▸ **EXERCISE DESCRIPTION**: Return each line of the listing below, unchanged, and omit the images.

════════════════

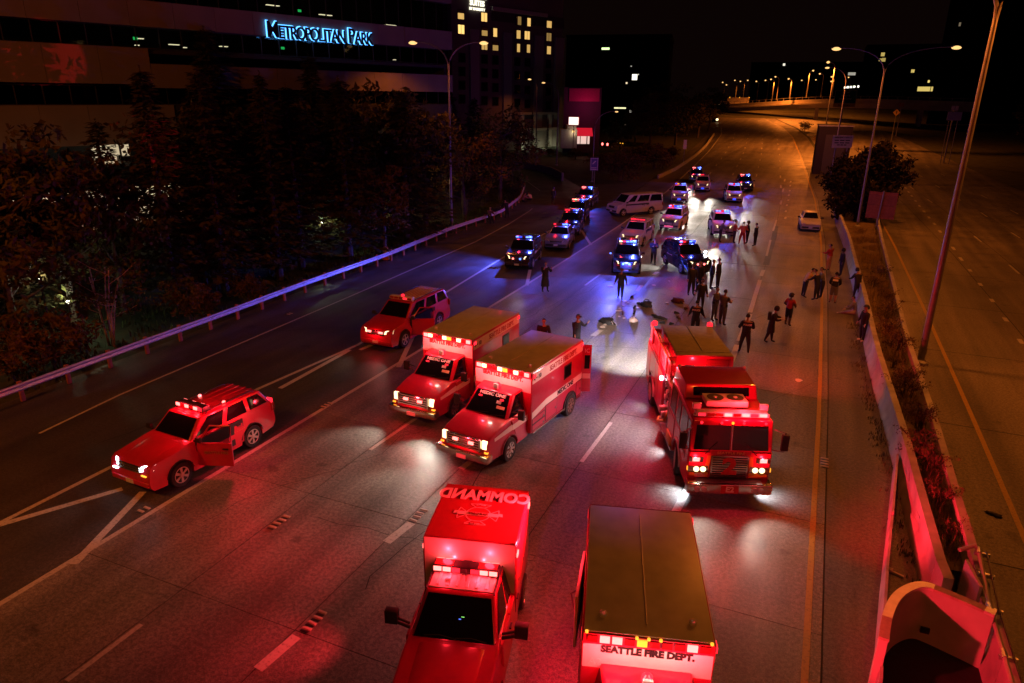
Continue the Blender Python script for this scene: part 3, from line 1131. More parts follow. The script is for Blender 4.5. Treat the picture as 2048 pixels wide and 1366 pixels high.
# hotel
hf = Facade(1015, 190, 140, 20)
hotel = thing('hotel', 'tall grey hotel with rows of warmly lit windows beyond the trees', 'building', hf.o, hf.rz)
M_hwall = mat('hotel_render', (.17, .14, .135), .85, var=.08, scale=.4)
M_hdark = mat('hotel_dark_cladding', (.05, .048, .05), .7, var=.15)
M_hpale = mat('hotel_pale_trim', (.45, .42, .38), .75, var=.1)
s0, s1 = hf.sz(905, 190)[0], hf.sz(1121, 190)[0]
MB().b2(s0, s1, 0, 14, 0, 33.5).build('wall', M_hwall, hotel, smooth=0)
Z8 = 1 / 8.533
def h8(x, y):
    return hf.sz(900 + x * Z8, y * Z8)
a, zt_ = h8(705, 190)
c, zb_ = h8(1940, 520)
MB().b2(a, c, -.08, 0, zb_ + .3, zt_ + .4).build('upper_cladding', M_hdark, hotel, smooth=0)
MB().b2(s0 - .3, s1 + .3, -.35, .1, 33.5, 34.1).build('cornice', M_hpale, hotel, smooth=0)
a, z_ = h8(700, 160)
MB().b2(a, h8(1640, 250)[0], -.5, 0, z_ - .2, z_ + .5).build('cornice', M_hpale, hotel, smooth=0)
for xa, xb in ((330, 480), (900, 1040), (1430, 1580), (1780, 1925)):
    a, _ = h8(xa, 900)
    c, _ = h8(xb, 900)
    MB().b2(a, c, -.35, 0, 5, h8(1000, 560)[1]).build('pilaster', mat('hotel_pilaster', (.30, .27, .27), .85, var=.08), hotel, smooth=0)
lit = [(130, 190, 235, 310, 1), (110, 432, 265, 570, 2), (512, 228, 648, 360, 1.6), (520, 470, 655, 605, .55), (705, 488, 800, 620, 1.3), (515, 712, 655, 840, .8), (705, 725, 840, 855, .5), (1110, 295, 1215, 412, .3), (1283, 315, 1365, 440, 1.2), (1640, 345, 1730, 470, .9),
       (1090, 522, 1220, 655, .9), (1268, 540, 1360, 668, 1.3), (1622, 570, 1748, 695, .35), (1082, 750, 1212, 885, .9), (1265, 765, 1375, 895, .8), (1615, 795, 1740, 920, .9)]
for dy in (240, 480, 720, 960):
    for (x0, y0, x1, y1) in ((515, 712, 655, 840), (705, 725, 840, 855), (1082, 750, 1212, 885), (1265, 765, 1375, 895), (1615, 795, 1740, 920), (140, 690, 265, 810)):
        lit.append((x0, y0 + dy * .98, x1, y1 + dy * .98, 0))
random.seed(5)
for x0, y0, x1, y1, e in lit:
    xc, yc = (x0 + x1) / 2, (y0 + y1) / 2
    sc, zc_ = h8(xc, yc)
    w = 1.55
    hgt = 1.5
    yo = -.09 if y1 < 500 and x0 > 700 else 0
    fr = MB()
    fr.b2(-w / 2 - .09, -w / 2, yo - .1, 0, -hgt / 2 - .09, hgt / 2 + .09).b2(w / 2, w / 2 + .09, yo - .1, 0, -hgt / 2 - .09, hgt / 2 + .09).b2(-w / 2, w / 2, yo - .1, 0, hgt / 2, hgt / 2 + .09).b2(-w / 2, w / 2, yo - .12, 0, -hgt / 2 - .09, -hgt / 2)
    wdw = fr.build('window', M_frame, hotel, loc=(sc, 0, zc_), smooth=0)
    m = emit('hotel_room_%d' % int(e * 100), (1.0, .60, .17), e * .75) if e else M_glass
    MB().b2(-w / 2, w / 2, yo - .03, 0, -hgt / 2, hgt / 2).build('pane', m, wdw, smooth=0)
    if e:
        k = random.random()
        cu = MB()
        if k < .4:
            cu.b2(-w / 2, -w / 2 + w * random.uniform(.2, .5), yo - .06, yo - .035, -hgt / 2, hgt / 2)
        elif k < .75:
            cu.b2(-w / 2, w / 2, yo - .06, yo - .035, hgt / 2 - hgt * random.uniform(.15, .4), hgt / 2)
        else:
            cu.b2(-.04, .04, yo - .06, yo - .035, -hgt / 2, hgt / 2)
        cu.build('curtain', mat('room_curtain', (.25, .16, .07), .9), wdw, smooth=0)
# pale ground floor frame
for px in (1042, 1068, 1098, 1120):
    a, z_ = hf.sz(px, 215)
    MB().b2(a - .45, a + .45, -.6, 0, .4, 8.0).build('column', M_hpale, hotel, smooth=0)
a, z_ = hf.sz(1036, 216)
c, _ = hf.sz(1124, 216)
for z0_ in (4.4, 7.6):
    MB().b2(a, c, -.75, 0, z0_, z0_ + .5).build('beam', M_hpale, hotel, smooth=0)
for px in (1050, 1080, 1108):
    s_, _ = hf.sz(px, 285)
    point(hotel, (s_, -1.6, 1.2), (.9, 1, .6), 60, .2)
M_hsign = emit('hotel_sign_lit', (1.0, .96, .72), 1.6)
hs = thing('hotel_sign', 'white lit roof sign of the hotel reading SUITES, cut by the top of the picture', 'sign', hf.o, hf.rz)
sxc, szc = h8(455, 60)
text('SUITES', 1.25, M_hsign, hs, (sxc, -.15, szc), (1, 0, 0), (0, 0, 1), 'lettering', .05, .04)
text('SPRINGHILL', 1.25, M_hsign, hs, (sxc - .9, -.15, szc + 1.25), (1, 0, 0), (0, 0, 1), 'lettering', .05, .04)
text('BY MARRIOTT', .62, M_hsign, hs, (sxc, -.15, szc - .98), (1, 0, 0), (0, 0, 1), 'lettering', .05, .02)

# low shop beside the hotel, with its pole sign
q = at_depth(1165, 262, 132)
shop = thing('shop_building', 'low dark building with a magenta wall band and a red awning beside the hotel', 'building', (q.x, q.y, 0), rad(25))
kk = 132 / FOCAL
def sh(px, py):
    return (px - 1165) * kk, q.z + (262 - py) * kk
x0, z0 = sh(1126, 292)
x1, z1 = sh(1200, 180)
MB().b2(x0, x1, .3, 10, z0 - 1.2, z1).build('wall', mat('shop_wall', (.06, .05, .07), .8), shop, smooth=0)
a, c = sh(1136, 206), sh(1196, 182)
MB().b2(a[0], c[0], .1, .3, a[1], c[1]).build('wall_band', mat('magenta_wall', (.34, .03, .13), .6), shop, smooth=0)
a, c = sh(1120, 290), sh(1152, 258)
MB().b2(a[0], c[0], -2.2, .3, a[1] - .4, c[1]).build('annex', mat('shop_annex', (.5, .46, .42), .8), shop, smooth=0)
a, c = sh(1124, 257), sh(1150, 246)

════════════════

▸ **TASK SOLUTION**:
Continue the Blender Python script for this scene: part 3, from line 1131. More parts follow. The script is for Blender 4.5. Treat the picture as 2048 pixels wide and 1366 pixels high.
# hotel
hf = Facade(1015, 190, 140, 20)
hotel = thing('hotel', 'tall grey hotel with rows of warmly lit windows beyond the trees', 'building', hf.o, hf.rz)
M_hwall = mat('hotel_render', (.17, .14, .135), .85, var=.08, scale=.4)
M_hdark = mat('hotel_dark_cladding', (.05, .048, .05), .7, var=.15)
M_hpale = mat('hotel_pale_trim', (.45, .42, .38), .75, var=.1)
s0, s1 = hf.sz(905, 190)[0], hf.sz(1121, 190)[0]
MB().b2(s0, s1, 0, 14, 0, 33.5).build('wall', M_hwall, hotel, smooth=0)
Z8 = 1 / 8.533
def h8(x, y):
    return hf.sz(900 + x * Z8, y * Z8)
a, zt_ = h8(705, 190)
c, zb_ = h8(1940, 520)
MB().b2(a, c, -.08, 0, zb_ + .3, zt_ + .4).build('upper_cladding', M_hdark, hotel, smooth=0)
MB().b2(s0 - .3, s1 + .3, -.35, .1, 33.5, 34.1).build('cornice', M_hpale, hotel, smooth=0)
a, z_ = h8(700, 160)
MB().b2(a, h8(1640, 250)[0], -.5, 0, z_ - .2, z_ + .5).build('cornice', M_hpale, hotel, smooth=0)
for xa, xb in ((330, 480), (900, 1040), (1430, 1580), (1780, 1925)):
    a, _ = h8(xa, 900)
    c, _ = h8(xb, 900)
    MB().b2(a, c, -.35, 0, 5, h8(1000, 560)[1]).build('pilaster', mat('hotel_pilaster', (.30, .27, .27), .85, var=.08), hotel, smooth=0)
lit = [(130, 190, 235, 310, 1), (110, 432, 265, 570, 2), (512, 228, 648, 360, 1.6), (520, 470, 655, 605, .55), (705, 488, 800, 620, 1.3), (515, 712, 655, 840, .8), (705, 725, 840, 855, .5), (1110, 295, 1215, 412, .3), (1283, 315, 1365, 440, 1.2), (1640, 345, 1730, 470, .9),
       (1090, 522, 1220, 655, .9), (1268, 540, 1360, 668, 1.3), (1622, 570, 1748, 695, .35), (1082, 750, 1212, 885, .9), (1265, 765, 1375, 895, .8), (1615, 795, 1740, 920, .9)]
for dy in (240, 480, 720, 960):
    for (x0, y0, x1, y1) in ((515, 712, 655, 840), (705, 725, 840, 855), (1082, 750, 1212, 885), (1265, 765, 1375, 895), (1615, 795, 1740, 920), (140, 690, 265, 810)):
        lit.append((x0, y0 + dy * .98, x1, y1 + dy * .98, 0))
random.seed(5)
for x0, y0, x1, y1, e in lit:
    xc, yc = (x0 + x1) / 2, (y0 + y1) / 2
    sc, zc_ = h8(xc, yc)
    w = 1.55
    hgt = 1.5
    yo = -.09 if y1 < 500 and x0 > 700 else 0
    fr = MB()
    fr.b2(-w / 2 - .09, -w / 2, yo - .1, 0, -hgt / 2 - .09, hgt / 2 + .09).b2(w / 2, w / 2 + .09, yo - .1, 0, -hgt / 2 - .09, hgt / 2 + .09).b2(-w / 2, w / 2, yo - .1, 0, hgt / 2, hgt / 2 + .09).b2(-w / 2, w / 2, yo - .12, 0, -hgt / 2 - .09, -hgt / 2)
    wdw = fr.build('window', M_frame, hotel, loc=(sc, 0, zc_), smooth=0)
    m = emit('hotel_room_%d' % int(e * 100), (1.0, .60, .17), e * .75) if e else M_glass
    MB().b2(-w / 2, w / 2, yo - .03, 0, -hgt / 2, hgt / 2).build('pane', m, wdw, smooth=0)
    if e:
        k = random.random()
        cu = MB()
        if k < .4:
            cu.b2(-w / 2, -w / 2 + w * random.uniform(.2, .5), yo - .06, yo - .035, -hgt / 2, hgt / 2)
        elif k < .75:
            cu.b2(-w / 2, w / 2, yo - .06, yo - .035, hgt / 2 - hgt * random.uniform(.15, .4), hgt / 2)
        else:
            cu.b2(-.04, .04, yo - .06, yo - .035, -hgt / 2, hgt / 2)
        cu.build('curtain', mat('room_curtain', (.25, .16, .07), .9), wdw, smooth=0)
# pale ground floor frame
for px in (1042, 1068, 1098, 1120):
    a, z_ = hf.sz(px, 215)
    MB().b2(a - .45, a + .45, -.6, 0, .4, 8.0).build('column', M_hpale, hotel, smooth=0)
a, z_ = hf.sz(1036, 216)
c, _ = hf.sz(1124, 216)
for z0_ in (4.4, 7.6):
    MB().b2(a, c, -.75, 0, z0_, z0_ + .5).build('beam', M_hpale, hotel, smooth=0)
for px in (1050, 1080, 1108):
    s_, _ = hf.sz(px, 285)
    point(hotel, (s_, -1.6, 1.2), (.9, 1, .6), 60, .2)
M_hsign = emit('hotel_sign_lit', (1.0, .96, .72), 1.6)
hs = thing('hotel_sign', 'white lit roof sign of the hotel reading SUITES, cut by the top of the picture', 'sign', hf.o, hf.rz)
sxc, szc = h8(455, 60)
text('SUITES', 1.25, M_hsign, hs, (sxc, -.15, szc), (1, 0, 0), (0, 0, 1), 'lettering', .05, .04)
text('SPRINGHILL', 1.25, M_hsign, hs, (sxc - .9, -.15, szc + 1.25), (1, 0, 0), (0, 0, 1), 'lettering', .05, .04)
text('BY MARRIOTT', .62, M_hsign, hs, (sxc, -.15, szc - .98), (1, 0, 0), (0, 0, 1), 'lettering', .05, .02)

# low shop beside the hotel, with its pole sign
q = at_depth(1165, 262, 132)
shop = thing('shop_building', 'low dark building with a magenta wall band and a red awning beside the hotel', 'building', (q.x, q.y, 0), rad(25))
kk = 132 / FOCAL
def sh(px, py):
    return (px - 1165) * kk, q.z + (262 - py) * kk
x0, z0 = sh(1126, 292)
x1, z1 = sh(1200, 180)
MB().b2(x0, x1, .3, 10, z0 - 1.2, z1).build('wall', mat('shop_wall', (.06, .05, .07), .8), shop, smooth=0)
a, c = sh(1136, 206), sh(1196, 182)
MB().b2(a[0], c[0], .1, .3, a[1], c[1]).build('wall_band', mat('magenta_wall', (.34, .03, .13), .6), shop, smooth=0)
a, c = sh(1120, 290), sh(1152, 258)
MB().b2(a[0], c[0], -2.2, .3, a[1] - .4, c[1]).build('annex', mat('shop_annex', (.5, .46, .42), .8), shop, smooth=0)
a, c = sh(1124, 257), sh(1150, 246)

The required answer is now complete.